YOUR GOAL: Print the entries below exactly as they appear, from the first line up to and including the line with "sc=bpy.context.scene". Do not print any pictures.

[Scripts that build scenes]
____

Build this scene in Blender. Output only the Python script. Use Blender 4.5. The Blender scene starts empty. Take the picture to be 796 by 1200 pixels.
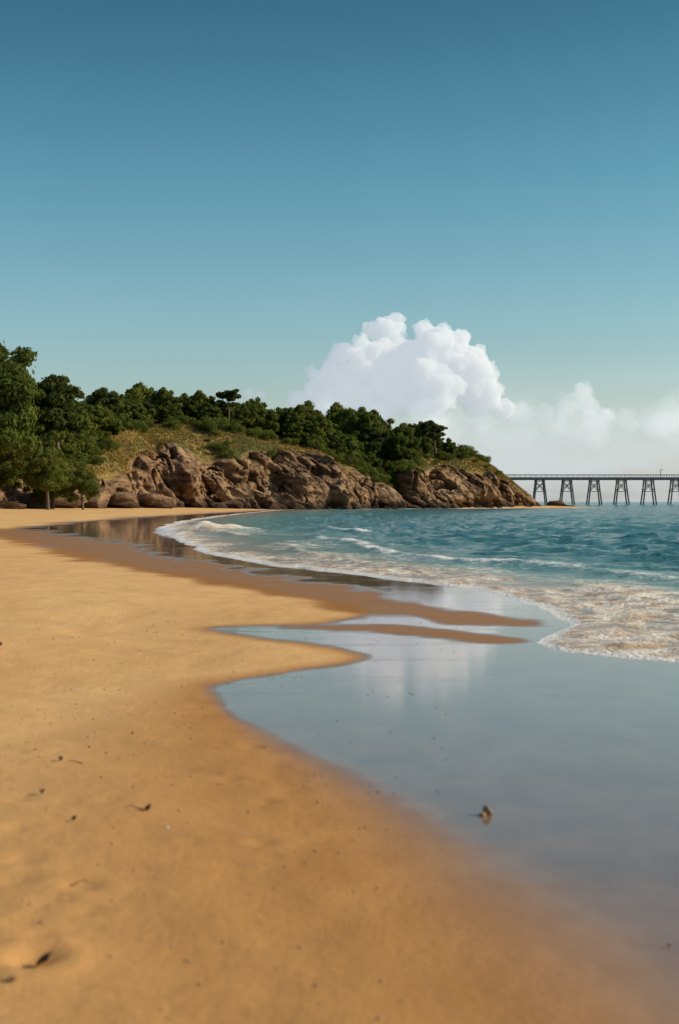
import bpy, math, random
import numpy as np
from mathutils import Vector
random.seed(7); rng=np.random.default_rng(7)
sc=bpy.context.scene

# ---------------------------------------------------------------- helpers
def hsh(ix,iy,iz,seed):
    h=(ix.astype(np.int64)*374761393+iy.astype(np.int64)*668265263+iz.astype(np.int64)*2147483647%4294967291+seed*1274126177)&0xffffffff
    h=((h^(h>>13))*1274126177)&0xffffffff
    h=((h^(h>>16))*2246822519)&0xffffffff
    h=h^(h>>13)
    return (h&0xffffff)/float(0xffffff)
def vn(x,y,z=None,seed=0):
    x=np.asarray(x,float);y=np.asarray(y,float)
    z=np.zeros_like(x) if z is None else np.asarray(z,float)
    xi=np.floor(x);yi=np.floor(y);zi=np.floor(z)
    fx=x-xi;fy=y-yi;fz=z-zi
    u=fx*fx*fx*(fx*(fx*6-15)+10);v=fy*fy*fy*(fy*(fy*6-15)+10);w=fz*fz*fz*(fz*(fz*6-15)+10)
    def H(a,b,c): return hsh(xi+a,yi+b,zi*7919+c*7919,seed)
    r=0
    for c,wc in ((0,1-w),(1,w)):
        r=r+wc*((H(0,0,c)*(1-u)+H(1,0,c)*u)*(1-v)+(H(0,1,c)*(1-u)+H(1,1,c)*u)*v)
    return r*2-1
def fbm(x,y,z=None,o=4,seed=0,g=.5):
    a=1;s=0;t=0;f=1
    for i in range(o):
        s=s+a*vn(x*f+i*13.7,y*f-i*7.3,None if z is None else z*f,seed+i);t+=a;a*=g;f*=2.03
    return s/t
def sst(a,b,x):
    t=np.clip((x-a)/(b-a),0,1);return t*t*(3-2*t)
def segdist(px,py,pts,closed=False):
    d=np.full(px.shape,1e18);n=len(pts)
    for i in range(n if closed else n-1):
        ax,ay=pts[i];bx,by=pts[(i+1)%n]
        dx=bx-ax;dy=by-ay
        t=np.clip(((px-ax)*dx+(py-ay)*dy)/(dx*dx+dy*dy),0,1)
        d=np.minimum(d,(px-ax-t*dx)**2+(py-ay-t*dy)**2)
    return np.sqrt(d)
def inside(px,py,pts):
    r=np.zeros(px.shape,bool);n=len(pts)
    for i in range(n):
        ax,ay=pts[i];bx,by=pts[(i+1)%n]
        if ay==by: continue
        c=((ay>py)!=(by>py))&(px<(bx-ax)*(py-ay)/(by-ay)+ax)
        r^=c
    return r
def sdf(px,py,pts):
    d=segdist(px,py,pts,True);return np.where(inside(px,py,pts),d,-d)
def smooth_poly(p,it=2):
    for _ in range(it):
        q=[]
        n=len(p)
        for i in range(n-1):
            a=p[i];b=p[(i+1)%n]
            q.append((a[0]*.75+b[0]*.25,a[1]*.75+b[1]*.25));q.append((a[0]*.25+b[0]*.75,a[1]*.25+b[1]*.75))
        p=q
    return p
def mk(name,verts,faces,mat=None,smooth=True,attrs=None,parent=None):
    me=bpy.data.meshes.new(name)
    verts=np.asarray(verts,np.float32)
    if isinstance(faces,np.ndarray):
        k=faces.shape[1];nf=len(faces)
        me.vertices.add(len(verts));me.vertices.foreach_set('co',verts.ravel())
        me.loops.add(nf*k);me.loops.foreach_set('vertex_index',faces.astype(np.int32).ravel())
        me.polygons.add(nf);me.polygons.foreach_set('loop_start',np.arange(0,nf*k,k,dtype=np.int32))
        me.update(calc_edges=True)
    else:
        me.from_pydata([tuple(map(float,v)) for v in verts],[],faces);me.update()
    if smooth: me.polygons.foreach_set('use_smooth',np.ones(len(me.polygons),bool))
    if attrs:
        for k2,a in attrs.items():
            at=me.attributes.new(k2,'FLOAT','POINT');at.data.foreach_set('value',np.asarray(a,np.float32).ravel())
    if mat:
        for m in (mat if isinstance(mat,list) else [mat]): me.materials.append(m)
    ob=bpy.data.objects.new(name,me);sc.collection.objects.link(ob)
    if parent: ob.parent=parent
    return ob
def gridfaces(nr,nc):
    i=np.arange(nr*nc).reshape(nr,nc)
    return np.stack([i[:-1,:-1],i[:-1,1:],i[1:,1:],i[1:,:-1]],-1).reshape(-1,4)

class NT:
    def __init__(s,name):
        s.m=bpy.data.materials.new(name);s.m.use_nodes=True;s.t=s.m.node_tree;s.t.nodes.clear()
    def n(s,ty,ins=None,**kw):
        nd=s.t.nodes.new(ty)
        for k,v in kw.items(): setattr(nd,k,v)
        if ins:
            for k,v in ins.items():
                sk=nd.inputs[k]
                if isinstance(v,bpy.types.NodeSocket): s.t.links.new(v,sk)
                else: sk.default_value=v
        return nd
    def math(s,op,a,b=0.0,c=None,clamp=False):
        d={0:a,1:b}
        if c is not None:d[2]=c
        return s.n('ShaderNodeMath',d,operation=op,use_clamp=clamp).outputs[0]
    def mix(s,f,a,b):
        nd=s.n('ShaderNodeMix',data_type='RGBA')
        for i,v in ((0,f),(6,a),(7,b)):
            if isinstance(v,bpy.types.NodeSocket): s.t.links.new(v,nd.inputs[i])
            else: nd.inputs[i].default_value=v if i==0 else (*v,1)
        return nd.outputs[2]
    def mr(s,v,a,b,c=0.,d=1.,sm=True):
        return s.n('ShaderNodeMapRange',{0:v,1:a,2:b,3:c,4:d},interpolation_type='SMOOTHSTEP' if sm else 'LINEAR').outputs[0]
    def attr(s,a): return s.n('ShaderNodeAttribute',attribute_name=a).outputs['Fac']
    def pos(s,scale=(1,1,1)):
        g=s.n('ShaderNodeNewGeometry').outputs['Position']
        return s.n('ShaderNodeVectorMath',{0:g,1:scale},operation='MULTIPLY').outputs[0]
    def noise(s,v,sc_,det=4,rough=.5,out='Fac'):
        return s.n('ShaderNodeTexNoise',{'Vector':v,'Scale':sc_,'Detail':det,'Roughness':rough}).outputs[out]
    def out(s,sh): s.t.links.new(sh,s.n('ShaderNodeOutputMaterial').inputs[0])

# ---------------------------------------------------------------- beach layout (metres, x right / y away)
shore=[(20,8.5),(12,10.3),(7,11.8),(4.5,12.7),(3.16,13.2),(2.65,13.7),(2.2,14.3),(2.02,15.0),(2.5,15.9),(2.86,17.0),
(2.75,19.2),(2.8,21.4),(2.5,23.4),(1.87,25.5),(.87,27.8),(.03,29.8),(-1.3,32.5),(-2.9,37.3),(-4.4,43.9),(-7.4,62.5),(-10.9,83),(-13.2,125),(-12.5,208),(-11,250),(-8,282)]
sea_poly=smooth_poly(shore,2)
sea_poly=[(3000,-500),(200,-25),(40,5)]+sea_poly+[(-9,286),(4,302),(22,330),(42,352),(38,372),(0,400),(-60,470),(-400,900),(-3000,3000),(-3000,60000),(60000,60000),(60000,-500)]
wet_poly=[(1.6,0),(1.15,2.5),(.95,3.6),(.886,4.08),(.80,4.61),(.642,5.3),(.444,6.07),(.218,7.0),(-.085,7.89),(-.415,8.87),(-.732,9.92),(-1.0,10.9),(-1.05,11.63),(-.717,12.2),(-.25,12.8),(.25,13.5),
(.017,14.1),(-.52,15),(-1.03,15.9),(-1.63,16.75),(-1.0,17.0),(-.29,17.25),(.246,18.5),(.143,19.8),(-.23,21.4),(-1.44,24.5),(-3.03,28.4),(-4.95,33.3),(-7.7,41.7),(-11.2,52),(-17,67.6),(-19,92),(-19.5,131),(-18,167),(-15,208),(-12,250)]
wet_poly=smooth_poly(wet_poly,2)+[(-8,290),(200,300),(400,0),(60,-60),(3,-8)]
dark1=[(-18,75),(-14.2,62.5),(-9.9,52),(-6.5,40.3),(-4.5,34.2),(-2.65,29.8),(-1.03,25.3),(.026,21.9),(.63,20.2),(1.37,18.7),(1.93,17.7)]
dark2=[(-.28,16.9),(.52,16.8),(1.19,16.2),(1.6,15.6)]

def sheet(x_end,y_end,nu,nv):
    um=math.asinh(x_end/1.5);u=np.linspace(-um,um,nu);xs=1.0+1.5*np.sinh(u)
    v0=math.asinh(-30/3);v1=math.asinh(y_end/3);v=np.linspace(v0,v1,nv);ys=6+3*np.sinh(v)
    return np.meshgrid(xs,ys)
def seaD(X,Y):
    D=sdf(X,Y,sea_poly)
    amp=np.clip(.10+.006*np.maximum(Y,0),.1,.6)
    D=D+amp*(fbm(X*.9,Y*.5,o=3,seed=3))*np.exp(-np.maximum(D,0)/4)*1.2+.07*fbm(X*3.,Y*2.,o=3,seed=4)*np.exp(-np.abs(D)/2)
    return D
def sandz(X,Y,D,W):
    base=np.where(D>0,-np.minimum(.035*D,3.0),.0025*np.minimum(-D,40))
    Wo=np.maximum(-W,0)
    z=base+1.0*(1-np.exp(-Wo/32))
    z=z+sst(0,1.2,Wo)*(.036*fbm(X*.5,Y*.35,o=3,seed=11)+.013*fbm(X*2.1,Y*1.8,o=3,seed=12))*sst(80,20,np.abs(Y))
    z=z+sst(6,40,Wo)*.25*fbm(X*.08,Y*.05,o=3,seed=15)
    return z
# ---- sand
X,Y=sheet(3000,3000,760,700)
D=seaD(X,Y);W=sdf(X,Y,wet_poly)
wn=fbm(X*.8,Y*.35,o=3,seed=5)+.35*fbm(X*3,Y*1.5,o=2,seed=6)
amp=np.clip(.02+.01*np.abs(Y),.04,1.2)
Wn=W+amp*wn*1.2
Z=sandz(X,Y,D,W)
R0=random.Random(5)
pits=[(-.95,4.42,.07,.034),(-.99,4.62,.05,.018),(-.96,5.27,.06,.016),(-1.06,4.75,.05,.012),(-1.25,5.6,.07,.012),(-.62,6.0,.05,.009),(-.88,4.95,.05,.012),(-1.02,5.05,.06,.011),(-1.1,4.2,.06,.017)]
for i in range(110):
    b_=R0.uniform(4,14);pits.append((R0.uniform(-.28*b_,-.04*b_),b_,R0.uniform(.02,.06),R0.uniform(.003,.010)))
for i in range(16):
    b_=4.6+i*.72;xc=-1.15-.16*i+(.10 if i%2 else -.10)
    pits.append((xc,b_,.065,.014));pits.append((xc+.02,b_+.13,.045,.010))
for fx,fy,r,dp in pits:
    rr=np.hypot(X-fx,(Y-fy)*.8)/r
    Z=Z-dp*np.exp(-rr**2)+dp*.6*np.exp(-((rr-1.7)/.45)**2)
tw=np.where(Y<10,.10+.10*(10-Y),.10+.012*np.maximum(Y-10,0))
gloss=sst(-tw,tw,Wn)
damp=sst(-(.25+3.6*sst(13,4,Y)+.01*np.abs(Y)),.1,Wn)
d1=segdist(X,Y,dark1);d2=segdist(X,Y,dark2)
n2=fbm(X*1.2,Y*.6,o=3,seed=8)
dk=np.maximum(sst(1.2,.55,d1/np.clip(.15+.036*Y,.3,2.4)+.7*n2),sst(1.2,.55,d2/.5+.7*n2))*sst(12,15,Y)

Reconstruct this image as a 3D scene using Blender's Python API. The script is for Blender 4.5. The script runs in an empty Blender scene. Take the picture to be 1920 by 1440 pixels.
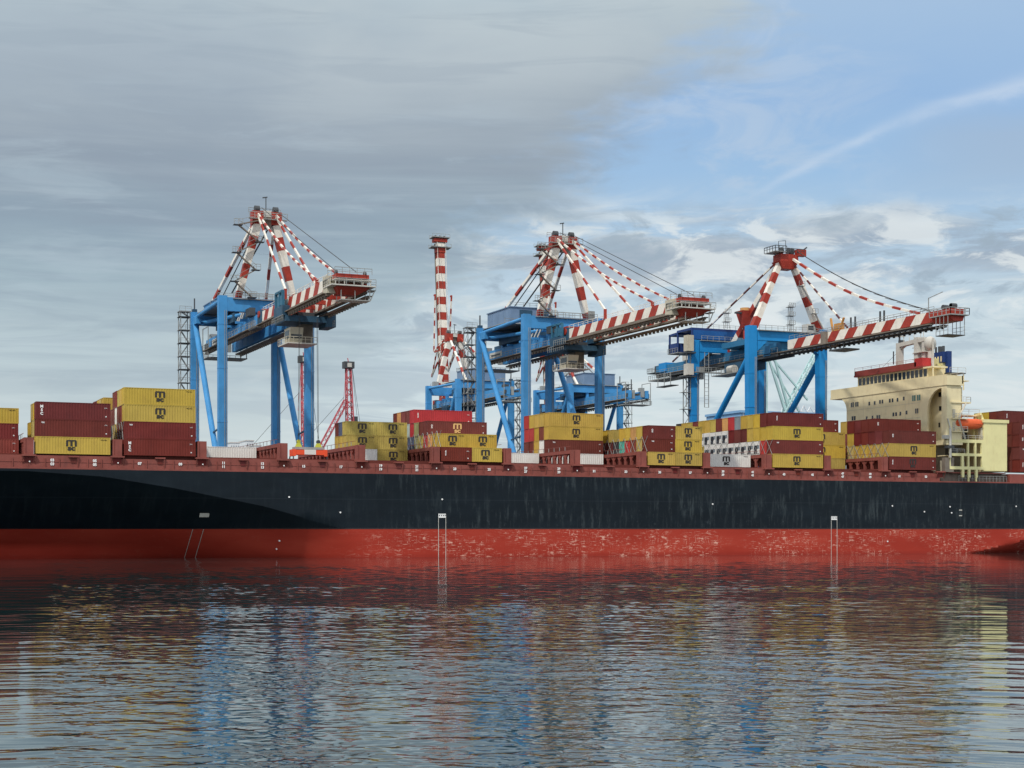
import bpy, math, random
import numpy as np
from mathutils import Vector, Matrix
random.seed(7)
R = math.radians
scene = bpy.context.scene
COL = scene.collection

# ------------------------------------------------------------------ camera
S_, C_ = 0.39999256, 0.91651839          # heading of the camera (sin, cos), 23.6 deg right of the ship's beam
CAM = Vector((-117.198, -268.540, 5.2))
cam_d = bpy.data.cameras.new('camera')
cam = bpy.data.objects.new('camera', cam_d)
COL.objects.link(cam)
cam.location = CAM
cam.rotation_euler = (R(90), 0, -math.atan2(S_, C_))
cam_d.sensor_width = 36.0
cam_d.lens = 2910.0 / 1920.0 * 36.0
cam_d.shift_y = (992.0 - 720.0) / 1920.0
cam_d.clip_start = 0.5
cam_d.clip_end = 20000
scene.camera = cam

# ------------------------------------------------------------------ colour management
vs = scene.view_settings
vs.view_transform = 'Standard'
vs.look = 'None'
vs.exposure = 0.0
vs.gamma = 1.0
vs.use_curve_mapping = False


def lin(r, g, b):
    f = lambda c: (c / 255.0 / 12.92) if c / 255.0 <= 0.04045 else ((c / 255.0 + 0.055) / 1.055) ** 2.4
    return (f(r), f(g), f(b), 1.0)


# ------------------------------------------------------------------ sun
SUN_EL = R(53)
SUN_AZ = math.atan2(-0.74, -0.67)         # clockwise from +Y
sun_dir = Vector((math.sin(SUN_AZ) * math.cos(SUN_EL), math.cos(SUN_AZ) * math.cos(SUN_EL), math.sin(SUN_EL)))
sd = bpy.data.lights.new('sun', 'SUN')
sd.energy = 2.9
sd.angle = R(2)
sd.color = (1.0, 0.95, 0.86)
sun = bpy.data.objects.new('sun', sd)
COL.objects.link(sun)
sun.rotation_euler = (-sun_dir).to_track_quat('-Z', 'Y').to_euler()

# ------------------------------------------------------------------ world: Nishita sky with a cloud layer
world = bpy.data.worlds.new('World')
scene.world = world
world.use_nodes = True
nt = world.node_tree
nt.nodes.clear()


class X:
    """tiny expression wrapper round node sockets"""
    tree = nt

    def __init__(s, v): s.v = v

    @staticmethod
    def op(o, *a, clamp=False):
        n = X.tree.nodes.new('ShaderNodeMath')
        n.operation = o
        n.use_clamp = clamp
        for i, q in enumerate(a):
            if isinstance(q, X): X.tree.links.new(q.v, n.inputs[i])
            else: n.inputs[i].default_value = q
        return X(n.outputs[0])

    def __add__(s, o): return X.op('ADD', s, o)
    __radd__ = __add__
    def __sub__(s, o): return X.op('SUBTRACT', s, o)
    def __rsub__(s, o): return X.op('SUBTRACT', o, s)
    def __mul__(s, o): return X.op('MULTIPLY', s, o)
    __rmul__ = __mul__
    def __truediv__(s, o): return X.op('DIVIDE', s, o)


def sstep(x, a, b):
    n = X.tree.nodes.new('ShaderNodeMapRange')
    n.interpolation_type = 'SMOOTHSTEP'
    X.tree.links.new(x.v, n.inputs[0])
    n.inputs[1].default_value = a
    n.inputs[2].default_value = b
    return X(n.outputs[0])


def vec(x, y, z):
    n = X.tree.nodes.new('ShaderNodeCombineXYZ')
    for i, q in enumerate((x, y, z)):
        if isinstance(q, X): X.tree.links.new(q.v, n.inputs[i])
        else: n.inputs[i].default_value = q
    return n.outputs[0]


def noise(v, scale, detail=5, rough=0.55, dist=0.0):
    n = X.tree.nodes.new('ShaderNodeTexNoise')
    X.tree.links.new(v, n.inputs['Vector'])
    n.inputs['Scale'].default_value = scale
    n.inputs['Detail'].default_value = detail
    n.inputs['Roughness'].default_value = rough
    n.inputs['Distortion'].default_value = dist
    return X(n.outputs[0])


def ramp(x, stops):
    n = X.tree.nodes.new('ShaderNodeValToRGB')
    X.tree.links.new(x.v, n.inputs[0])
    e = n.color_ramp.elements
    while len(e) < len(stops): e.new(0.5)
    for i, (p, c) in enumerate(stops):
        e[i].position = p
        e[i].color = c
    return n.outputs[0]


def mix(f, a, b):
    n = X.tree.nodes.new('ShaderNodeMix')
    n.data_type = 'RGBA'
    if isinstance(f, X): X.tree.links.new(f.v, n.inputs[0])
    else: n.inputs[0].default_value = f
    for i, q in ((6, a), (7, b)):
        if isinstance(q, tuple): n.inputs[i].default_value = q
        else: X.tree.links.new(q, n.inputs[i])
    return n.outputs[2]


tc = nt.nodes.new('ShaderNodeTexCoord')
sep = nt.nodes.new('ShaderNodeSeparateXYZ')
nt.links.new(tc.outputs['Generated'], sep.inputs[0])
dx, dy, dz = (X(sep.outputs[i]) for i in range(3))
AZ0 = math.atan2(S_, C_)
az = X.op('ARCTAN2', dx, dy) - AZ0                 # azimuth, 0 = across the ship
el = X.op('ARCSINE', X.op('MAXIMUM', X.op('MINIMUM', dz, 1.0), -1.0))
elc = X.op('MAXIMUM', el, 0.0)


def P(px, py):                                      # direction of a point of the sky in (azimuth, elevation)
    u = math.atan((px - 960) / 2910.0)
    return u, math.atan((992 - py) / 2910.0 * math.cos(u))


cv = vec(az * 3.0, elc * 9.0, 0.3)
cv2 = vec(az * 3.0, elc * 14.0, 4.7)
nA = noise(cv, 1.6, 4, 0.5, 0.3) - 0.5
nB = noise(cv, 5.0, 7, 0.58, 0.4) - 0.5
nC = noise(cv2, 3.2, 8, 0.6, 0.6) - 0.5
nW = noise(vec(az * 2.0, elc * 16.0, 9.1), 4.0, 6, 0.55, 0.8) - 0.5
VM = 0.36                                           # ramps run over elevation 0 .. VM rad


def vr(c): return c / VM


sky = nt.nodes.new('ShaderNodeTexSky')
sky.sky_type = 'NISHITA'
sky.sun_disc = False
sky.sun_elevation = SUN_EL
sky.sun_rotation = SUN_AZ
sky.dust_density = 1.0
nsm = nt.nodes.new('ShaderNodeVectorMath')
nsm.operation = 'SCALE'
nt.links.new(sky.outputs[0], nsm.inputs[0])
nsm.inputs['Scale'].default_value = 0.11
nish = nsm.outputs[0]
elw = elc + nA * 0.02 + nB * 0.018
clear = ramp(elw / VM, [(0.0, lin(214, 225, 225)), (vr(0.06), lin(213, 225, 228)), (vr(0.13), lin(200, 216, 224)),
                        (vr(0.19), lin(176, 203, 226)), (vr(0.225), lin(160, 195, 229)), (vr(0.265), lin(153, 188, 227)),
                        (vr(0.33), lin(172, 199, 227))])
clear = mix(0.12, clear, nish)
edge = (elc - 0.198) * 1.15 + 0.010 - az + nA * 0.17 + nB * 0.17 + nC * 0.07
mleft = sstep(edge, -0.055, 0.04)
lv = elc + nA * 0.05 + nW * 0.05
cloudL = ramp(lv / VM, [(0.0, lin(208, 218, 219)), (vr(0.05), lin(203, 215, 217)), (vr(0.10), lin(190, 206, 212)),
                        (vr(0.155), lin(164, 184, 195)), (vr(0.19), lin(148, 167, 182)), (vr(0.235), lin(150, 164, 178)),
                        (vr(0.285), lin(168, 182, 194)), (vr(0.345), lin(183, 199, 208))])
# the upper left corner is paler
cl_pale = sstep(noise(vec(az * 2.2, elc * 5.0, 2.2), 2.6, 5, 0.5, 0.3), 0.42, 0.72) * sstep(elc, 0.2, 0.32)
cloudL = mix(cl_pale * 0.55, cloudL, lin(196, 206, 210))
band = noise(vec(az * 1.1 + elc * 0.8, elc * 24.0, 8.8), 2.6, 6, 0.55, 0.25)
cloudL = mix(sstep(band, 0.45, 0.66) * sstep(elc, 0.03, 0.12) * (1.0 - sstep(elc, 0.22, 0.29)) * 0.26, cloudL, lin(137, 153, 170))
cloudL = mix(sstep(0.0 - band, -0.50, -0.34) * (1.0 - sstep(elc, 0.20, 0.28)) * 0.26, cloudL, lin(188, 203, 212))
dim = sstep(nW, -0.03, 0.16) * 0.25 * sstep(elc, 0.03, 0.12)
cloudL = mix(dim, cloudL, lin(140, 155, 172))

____

EXPECTED ANSWER:
Build this scene in Blender. Output only the Python script. Use Blender 4.5. The Blender scene starts empty. Take the picture to be 796 by 1200 pixels.
import bpy, math, random
import numpy as np
from mathutils import Vector
random.seed(7); rng=np.random.default_rng(7)
sc=bpy.context.scene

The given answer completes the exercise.